▸ **GIVEN REQUEST**: Output all records precisely as written.

---------- ENTRIES SHOWN ----------

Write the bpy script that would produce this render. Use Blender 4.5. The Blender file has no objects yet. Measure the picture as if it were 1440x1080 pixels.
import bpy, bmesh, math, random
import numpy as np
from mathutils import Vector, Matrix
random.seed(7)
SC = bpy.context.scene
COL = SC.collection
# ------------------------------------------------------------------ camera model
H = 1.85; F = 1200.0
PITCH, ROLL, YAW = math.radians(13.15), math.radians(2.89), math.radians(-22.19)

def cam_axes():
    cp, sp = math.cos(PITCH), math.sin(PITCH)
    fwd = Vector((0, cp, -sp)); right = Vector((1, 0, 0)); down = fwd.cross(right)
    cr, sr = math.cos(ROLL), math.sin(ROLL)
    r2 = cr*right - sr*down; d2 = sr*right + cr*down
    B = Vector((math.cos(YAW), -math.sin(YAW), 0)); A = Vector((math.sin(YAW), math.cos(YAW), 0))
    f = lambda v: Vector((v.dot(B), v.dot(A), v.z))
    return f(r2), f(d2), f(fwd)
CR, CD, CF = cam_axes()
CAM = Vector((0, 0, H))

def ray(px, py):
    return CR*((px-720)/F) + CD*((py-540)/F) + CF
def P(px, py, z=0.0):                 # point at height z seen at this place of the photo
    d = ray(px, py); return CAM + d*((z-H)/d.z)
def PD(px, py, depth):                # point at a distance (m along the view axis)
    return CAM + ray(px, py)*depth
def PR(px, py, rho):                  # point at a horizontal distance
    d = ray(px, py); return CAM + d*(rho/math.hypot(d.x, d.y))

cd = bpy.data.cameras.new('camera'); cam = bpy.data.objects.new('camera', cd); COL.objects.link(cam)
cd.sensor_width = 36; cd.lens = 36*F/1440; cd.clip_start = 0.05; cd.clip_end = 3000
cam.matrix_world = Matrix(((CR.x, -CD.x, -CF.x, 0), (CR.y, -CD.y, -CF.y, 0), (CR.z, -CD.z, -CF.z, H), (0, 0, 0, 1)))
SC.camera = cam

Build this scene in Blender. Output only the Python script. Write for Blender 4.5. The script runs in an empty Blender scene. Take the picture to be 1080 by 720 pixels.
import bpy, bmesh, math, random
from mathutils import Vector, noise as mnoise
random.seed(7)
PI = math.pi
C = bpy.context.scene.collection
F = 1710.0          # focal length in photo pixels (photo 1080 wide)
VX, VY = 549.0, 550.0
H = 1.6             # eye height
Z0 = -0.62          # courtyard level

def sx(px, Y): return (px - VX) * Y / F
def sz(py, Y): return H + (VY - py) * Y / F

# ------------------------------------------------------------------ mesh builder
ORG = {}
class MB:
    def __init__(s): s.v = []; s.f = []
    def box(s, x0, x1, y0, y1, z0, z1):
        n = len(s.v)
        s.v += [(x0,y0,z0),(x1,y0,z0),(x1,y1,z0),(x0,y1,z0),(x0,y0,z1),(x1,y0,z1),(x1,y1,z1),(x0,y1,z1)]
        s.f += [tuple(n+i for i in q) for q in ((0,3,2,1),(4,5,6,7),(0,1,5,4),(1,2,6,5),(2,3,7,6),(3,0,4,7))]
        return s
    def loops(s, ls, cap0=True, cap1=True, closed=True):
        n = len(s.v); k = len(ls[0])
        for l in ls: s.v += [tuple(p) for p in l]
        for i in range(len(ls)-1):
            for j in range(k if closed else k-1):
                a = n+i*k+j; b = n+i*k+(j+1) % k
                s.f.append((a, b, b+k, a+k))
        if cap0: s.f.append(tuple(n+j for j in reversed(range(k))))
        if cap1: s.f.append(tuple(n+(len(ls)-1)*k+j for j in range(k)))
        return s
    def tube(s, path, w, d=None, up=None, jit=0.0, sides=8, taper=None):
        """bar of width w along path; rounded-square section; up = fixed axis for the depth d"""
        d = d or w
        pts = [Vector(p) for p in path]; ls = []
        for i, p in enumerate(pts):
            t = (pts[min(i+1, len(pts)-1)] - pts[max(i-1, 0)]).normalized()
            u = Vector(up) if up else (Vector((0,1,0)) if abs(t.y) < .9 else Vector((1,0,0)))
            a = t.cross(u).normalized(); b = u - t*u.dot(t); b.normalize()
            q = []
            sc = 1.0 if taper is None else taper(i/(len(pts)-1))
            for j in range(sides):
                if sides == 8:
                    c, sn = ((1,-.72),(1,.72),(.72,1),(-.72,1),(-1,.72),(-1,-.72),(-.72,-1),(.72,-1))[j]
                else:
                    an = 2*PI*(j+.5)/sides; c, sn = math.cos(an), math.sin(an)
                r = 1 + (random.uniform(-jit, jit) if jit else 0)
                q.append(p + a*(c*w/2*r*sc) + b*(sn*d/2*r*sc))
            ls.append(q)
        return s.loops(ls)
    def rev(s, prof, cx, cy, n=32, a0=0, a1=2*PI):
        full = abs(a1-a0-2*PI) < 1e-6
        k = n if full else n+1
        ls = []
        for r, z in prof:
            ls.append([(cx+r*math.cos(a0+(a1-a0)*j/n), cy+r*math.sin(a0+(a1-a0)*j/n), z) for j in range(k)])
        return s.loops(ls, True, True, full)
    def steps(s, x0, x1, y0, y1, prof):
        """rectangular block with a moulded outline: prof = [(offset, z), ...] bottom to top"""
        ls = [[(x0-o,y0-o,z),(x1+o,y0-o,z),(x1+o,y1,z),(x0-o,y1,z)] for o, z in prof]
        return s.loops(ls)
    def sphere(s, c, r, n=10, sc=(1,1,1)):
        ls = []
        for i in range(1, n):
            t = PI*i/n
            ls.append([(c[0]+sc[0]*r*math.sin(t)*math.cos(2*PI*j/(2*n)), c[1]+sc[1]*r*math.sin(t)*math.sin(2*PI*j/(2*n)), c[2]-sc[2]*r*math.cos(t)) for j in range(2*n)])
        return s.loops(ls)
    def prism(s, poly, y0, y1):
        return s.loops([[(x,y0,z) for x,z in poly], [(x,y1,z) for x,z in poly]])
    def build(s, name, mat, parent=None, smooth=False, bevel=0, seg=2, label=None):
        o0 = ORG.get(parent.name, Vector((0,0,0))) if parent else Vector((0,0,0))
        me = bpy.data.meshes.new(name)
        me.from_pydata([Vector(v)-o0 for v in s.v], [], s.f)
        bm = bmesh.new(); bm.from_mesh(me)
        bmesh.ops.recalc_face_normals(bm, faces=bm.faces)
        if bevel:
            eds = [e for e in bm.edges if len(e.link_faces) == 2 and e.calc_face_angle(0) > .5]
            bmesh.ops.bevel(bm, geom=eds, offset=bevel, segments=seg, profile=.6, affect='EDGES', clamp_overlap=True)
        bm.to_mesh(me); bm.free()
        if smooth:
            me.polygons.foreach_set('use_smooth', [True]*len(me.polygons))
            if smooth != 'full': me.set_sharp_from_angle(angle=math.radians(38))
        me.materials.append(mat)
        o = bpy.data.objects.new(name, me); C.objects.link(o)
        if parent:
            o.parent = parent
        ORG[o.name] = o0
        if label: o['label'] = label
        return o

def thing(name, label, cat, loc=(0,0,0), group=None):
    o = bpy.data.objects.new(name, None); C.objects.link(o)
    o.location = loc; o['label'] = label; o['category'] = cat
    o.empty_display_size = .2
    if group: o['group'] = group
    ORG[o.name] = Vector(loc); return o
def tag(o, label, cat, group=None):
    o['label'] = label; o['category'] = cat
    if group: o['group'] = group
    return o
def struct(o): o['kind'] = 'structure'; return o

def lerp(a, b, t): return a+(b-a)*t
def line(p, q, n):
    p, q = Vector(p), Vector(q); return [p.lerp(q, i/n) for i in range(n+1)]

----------

▸ **COMPLETE ANSWER**:
Write the bpy script that would produce this render. Use Blender 4.5. The Blender file has no objects yet. Measure the picture as if it were 1440x1080 pixels.
import bpy, bmesh, math, random
import numpy as np
from mathutils import Vector, Matrix
random.seed(7)
SC = bpy.context.scene
COL = SC.collection
# ------------------------------------------------------------------ camera model
H = 1.85; F = 1200.0
PITCH, ROLL, YAW = math.radians(13.15), math.radians(2.89), math.radians(-22.19)

def cam_axes():
    cp, sp = math.cos(PITCH), math.sin(PITCH)
    fwd = Vector((0, cp, -sp)); right = Vector((1, 0, 0)); down = fwd.cross(right)
    cr, sr = math.cos(ROLL), math.sin(ROLL)
    r2 = cr*right - sr*down; d2 = sr*right + cr*down
    B = Vector((math.cos(YAW), -math.sin(YAW), 0)); A = Vector((math.sin(YAW), math.cos(YAW), 0))
    f = lambda v: Vector((v.dot(B), v.dot(A), v.z))
    return f(r2), f(d2), f(fwd)
CR, CD, CF = cam_axes()
CAM = Vector((0, 0, H))

def ray(px, py):
    return CR*((px-720)/F) + CD*((py-540)/F) + CF
def P(px, py, z=0.0):                 # point at height z seen at this place of the photo
    d = ray(px, py); return CAM + d*((z-H)/d.z)
def PD(px, py, depth):                # point at a distance (m along the view axis)
    return CAM + ray(px, py)*depth
def PR(px, py, rho):                  # point at a horizontal distance
    d = ray(px, py); return CAM + d*(rho/math.hypot(d.x, d.y))

cd = bpy.data.cameras.new('camera'); cam = bpy.data.objects.new('camera', cd); COL.objects.link(cam)
cd.sensor_width = 36; cd.lens = 36*F/1440; cd.clip_start = 0.05; cd.clip_end = 3000
cam.matrix_world = Matrix(((CR.x, -CD.x, -CF.x, 0), (CR.y, -CD.y, -CF.y, 0), (CR.z, -CD.z, -CF.z, H), (0, 0, 0, 1)))
SC.camera = cam

Build this scene in Blender. Output only the Python script. Write for Blender 4.5. The script runs in an empty Blender scene. Take the picture to be 1080 by 720 pixels.
import bpy, bmesh, math, random
from mathutils import Vector, noise as mnoise
random.seed(7)
PI = math.pi
C = bpy.context.scene.collection
F = 1710.0          # focal length in photo pixels (photo 1080 wide)
VX, VY = 549.0, 550.0
H = 1.6             # eye height
Z0 = -0.62          # courtyard level

def sx(px, Y): return (px - VX) * Y / F
def sz(py, Y): return H + (VY - py) * Y / F

# ------------------------------------------------------------------ mesh builder
ORG = {}
class MB:
    def __init__(s): s.v = []; s.f = []
    def box(s, x0, x1, y0, y1, z0, z1):
        n = len(s.v)
        s.v += [(x0,y0,z0),(x1,y0,z0),(x1,y1,z0),(x0,y1,z0),(x0,y0,z1),(x1,y0,z1),(x1,y1,z1),(x0,y1,z1)]
        s.f += [tuple(n+i for i in q) for q in ((0,3,2,1),(4,5,6,7),(0,1,5,4),(1,2,6,5),(2,3,7,6),(3,0,4,7))]
        return s
    def loops(s, ls, cap0=True, cap1=True, closed=True):
        n = len(s.v); k = len(ls[0])
        for l in ls: s.v += [tuple(p) for p in l]
        for i in range(len(ls)-1):
            for j in range(k if closed else k-1):
                a = n+i*k+j; b = n+i*k+(j+1) % k
                s.f.append((a, b, b+k, a+k))
        if cap0: s.f.append(tuple(n+j for j in reversed(range(k))))
        if cap1: s.f.append(tuple(n+(len(ls)-1)*k+j for j in range(k)))
        return s
    def tube(s, path, w, d=None, up=None, jit=0.0, sides=8, taper=None):
        """bar of width w along path; rounded-square section; up = fixed axis for the depth d"""
        d = d or w
        pts = [Vector(p) for p in path]; ls = []
        for i, p in enumerate(pts):
            t = (pts[min(i+1, len(pts)-1)] - pts[max(i-1, 0)]).normalized()
            u = Vector(up) if up else (Vector((0,1,0)) if abs(t.y) < .9 else Vector((1,0,0)))
            a = t.cross(u).normalized(); b = u - t*u.dot(t); b.normalize()
            q = []
            sc = 1.0 if taper is None else taper(i/(len(pts)-1))
            for j in range(sides):
                if sides == 8:
                    c, sn = ((1,-.72),(1,.72),(.72,1),(-.72,1),(-1,.72),(-1,-.72),(-.72,-1),(.72,-1))[j]
                else:
                    an = 2*PI*(j+.5)/sides; c, sn = math.cos(an), math.sin(an)
                r = 1 + (random.uniform(-jit, jit) if jit else 0)
                q.append(p + a*(c*w/2*r*sc) + b*(sn*d/2*r*sc))
            ls.append(q)
        return s.loops(ls)
    def rev(s, prof, cx, cy, n=32, a0=0, a1=2*PI):
        full = abs(a1-a0-2*PI) < 1e-6
        k = n if full else n+1
        ls = []
        for r, z in prof:
            ls.append([(cx+r*math.cos(a0+(a1-a0)*j/n), cy+r*math.sin(a0+(a1-a0)*j/n), z) for j in range(k)])
        return s.loops(ls, True, True, full)
    def steps(s, x0, x1, y0, y1, prof):
        """rectangular block with a moulded outline: prof = [(offset, z), ...] bottom to top"""
        ls = [[(x0-o,y0-o,z),(x1+o,y0-o,z),(x1+o,y1,z),(x0-o,y1,z)] for o, z in prof]
        return s.loops(ls)
    def sphere(s, c, r, n=10, sc=(1,1,1)):
        ls = []
        for i in range(1, n):
            t = PI*i/n
            ls.append([(c[0]+sc[0]*r*math.sin(t)*math.cos(2*PI*j/(2*n)), c[1]+sc[1]*r*math.sin(t)*math.sin(2*PI*j/(2*n)), c[2]-sc[2]*r*math.cos(t)) for j in range(2*n)])
        return s.loops(ls)
    def prism(s, poly, y0, y1):
        return s.loops([[(x,y0,z) for x,z in poly], [(x,y1,z) for x,z in poly]])
    def build(s, name, mat, parent=None, smooth=False, bevel=0, seg=2, label=None):
        o0 = ORG.get(parent.name, Vector((0,0,0))) if parent else Vector((0,0,0))
        me = bpy.data.meshes.new(name)
        me.from_pydata([Vector(v)-o0 for v in s.v], [], s.f)
        bm = bmesh.new(); bm.from_mesh(me)
        bmesh.ops.recalc_face_normals(bm, faces=bm.faces)
        if bevel:
            eds = [e for e in bm.edges if len(e.link_faces) == 2 and e.calc_face_angle(0) > .5]
            bmesh.ops.bevel(bm, geom=eds, offset=bevel, segments=seg, profile=.6, affect='EDGES', clamp_overlap=True)
        bm.to_mesh(me); bm.free()
        if smooth:
            me.polygons.foreach_set('use_smooth', [True]*len(me.polygons))
            if smooth != 'full': me.set_sharp_from_angle(angle=math.radians(38))
        me.materials.append(mat)
        o = bpy.data.objects.new(name, me); C.objects.link(o)
        if parent:
            o.parent = parent
        ORG[o.name] = o0
        if label: o['label'] = label
        return o

def thing(name, label, cat, loc=(0,0,0), group=None):
    o = bpy.data.objects.new(name, None); C.objects.link(o)
    o.location = loc; o['label'] = label; o['category'] = cat
    o.empty_display_size = .2
    if group: o['group'] = group
    ORG[o.name] = Vector(loc); return o
def tag(o, label, cat, group=None):
    o['label'] = label; o['category'] = cat
    if group: o['group'] = group
    return o
def struct(o): o['kind'] = 'structure'; return o

def lerp(a, b, t): return a+(b-a)*t
def line(p, q, n):
    p, q = Vector(p), Vector(q); return [p.lerp(q, i/n) for i in range(n+1)]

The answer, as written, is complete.